# Material
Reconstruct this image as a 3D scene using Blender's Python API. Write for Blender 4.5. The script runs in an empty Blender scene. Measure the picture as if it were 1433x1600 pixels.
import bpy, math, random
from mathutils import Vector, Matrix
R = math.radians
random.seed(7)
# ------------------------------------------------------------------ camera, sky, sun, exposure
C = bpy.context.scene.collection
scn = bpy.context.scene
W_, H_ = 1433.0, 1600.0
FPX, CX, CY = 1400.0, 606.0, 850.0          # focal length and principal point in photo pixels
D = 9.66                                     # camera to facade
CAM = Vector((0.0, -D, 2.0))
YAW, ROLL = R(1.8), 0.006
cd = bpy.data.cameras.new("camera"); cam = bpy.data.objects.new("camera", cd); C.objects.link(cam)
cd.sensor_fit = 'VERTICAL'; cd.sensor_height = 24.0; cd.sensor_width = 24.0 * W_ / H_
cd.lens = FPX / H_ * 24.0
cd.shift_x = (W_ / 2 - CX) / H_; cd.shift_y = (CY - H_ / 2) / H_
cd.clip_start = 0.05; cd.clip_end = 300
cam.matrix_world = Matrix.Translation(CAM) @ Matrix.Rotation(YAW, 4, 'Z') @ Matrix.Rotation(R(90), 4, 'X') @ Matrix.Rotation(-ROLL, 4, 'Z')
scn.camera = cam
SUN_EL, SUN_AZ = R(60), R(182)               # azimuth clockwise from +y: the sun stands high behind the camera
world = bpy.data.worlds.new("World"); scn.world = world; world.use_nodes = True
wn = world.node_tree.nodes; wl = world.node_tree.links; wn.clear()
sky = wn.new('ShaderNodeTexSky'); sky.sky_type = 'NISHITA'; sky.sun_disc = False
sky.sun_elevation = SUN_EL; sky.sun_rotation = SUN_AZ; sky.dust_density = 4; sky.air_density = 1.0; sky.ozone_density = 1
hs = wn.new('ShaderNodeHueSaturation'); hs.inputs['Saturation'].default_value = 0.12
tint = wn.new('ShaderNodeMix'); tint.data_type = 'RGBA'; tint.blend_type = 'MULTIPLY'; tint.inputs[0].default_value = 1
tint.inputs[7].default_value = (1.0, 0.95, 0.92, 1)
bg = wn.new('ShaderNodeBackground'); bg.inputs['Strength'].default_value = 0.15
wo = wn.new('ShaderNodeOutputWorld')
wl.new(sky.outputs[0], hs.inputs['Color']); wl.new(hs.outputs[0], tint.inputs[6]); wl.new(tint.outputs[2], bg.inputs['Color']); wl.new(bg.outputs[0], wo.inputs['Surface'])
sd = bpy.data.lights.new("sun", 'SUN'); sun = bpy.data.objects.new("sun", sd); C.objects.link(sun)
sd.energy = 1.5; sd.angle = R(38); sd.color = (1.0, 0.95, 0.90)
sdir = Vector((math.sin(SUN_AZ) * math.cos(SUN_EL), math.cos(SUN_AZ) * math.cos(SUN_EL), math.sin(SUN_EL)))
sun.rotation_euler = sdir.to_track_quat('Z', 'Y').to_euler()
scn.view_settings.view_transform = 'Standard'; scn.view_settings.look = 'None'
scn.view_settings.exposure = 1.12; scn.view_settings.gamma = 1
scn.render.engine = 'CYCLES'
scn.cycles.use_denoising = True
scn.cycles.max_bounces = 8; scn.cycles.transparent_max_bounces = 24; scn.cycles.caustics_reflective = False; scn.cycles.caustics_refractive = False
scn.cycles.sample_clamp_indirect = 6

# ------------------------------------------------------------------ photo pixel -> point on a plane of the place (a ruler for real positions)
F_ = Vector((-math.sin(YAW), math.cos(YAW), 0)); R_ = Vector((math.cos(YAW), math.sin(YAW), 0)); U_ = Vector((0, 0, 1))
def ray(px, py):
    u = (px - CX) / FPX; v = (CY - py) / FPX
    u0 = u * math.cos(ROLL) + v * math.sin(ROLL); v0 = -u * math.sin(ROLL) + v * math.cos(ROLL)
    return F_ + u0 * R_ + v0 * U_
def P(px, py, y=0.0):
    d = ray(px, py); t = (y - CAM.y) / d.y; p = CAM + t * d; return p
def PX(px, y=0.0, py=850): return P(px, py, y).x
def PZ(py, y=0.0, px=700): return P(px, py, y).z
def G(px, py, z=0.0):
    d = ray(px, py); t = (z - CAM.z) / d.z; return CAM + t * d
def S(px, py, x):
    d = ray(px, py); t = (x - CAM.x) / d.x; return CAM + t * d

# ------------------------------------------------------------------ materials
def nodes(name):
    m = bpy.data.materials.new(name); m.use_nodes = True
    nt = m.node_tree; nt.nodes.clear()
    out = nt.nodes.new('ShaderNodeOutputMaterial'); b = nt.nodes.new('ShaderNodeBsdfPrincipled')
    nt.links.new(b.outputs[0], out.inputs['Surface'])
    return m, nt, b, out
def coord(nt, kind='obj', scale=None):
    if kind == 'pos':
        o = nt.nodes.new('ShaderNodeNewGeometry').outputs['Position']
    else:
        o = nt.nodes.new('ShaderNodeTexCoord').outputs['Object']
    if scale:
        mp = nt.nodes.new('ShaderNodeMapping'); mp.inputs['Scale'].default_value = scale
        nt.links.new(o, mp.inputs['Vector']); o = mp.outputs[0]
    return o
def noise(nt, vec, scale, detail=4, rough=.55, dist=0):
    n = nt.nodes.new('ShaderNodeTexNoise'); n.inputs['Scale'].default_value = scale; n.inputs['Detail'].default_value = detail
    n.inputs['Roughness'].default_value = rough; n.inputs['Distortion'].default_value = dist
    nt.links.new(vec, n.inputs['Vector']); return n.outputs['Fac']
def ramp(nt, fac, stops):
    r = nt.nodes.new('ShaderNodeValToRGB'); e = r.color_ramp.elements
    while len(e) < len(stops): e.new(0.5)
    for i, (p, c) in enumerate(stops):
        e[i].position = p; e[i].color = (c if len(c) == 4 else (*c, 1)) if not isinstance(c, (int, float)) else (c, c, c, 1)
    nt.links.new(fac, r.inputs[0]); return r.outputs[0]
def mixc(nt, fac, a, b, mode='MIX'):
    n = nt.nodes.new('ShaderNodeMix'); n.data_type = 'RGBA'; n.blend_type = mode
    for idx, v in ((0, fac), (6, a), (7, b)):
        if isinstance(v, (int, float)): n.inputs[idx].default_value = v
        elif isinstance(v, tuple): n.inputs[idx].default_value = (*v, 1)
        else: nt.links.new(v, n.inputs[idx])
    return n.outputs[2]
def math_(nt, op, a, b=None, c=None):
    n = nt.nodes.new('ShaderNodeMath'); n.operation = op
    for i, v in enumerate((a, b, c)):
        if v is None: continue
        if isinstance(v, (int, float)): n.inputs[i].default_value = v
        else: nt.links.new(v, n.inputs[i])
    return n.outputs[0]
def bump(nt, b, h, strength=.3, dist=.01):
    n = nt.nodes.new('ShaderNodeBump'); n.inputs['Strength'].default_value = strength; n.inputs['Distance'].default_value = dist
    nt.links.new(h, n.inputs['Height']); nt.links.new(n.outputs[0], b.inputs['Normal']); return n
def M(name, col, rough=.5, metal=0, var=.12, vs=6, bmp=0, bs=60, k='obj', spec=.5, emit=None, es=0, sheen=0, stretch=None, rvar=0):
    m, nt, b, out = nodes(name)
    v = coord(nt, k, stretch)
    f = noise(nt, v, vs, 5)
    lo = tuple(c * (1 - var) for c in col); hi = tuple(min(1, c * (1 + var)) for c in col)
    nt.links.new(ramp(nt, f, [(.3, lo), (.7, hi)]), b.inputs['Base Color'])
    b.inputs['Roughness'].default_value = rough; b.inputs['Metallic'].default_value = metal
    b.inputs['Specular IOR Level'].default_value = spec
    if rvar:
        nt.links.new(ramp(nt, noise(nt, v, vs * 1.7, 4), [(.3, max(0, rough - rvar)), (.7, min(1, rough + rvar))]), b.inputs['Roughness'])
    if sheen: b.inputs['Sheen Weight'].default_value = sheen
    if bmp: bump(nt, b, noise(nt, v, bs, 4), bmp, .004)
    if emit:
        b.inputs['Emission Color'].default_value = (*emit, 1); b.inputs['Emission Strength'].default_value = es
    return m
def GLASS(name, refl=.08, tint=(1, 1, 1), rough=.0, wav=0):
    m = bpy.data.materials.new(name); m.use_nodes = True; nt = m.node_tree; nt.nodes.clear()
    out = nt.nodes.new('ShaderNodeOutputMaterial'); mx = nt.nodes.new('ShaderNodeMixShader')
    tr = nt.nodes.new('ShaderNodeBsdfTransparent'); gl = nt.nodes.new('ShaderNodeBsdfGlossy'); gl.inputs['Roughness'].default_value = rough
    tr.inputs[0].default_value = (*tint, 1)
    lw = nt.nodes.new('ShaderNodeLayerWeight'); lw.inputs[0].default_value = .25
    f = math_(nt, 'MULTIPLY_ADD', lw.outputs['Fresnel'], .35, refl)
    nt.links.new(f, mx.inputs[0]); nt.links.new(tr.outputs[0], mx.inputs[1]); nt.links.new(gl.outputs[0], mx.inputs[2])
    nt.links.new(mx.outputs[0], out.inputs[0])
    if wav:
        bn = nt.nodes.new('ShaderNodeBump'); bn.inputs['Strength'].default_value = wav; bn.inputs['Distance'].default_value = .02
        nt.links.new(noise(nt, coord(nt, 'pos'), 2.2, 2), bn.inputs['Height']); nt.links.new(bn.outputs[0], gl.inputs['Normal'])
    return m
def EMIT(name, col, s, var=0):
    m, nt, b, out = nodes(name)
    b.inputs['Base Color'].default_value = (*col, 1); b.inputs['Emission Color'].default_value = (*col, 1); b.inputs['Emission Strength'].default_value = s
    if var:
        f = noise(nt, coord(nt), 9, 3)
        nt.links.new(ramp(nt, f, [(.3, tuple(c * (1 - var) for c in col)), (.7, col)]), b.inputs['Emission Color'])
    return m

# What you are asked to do
From the data above, work out how many lines hold "pixels". Answer with the number alone.

# In response
2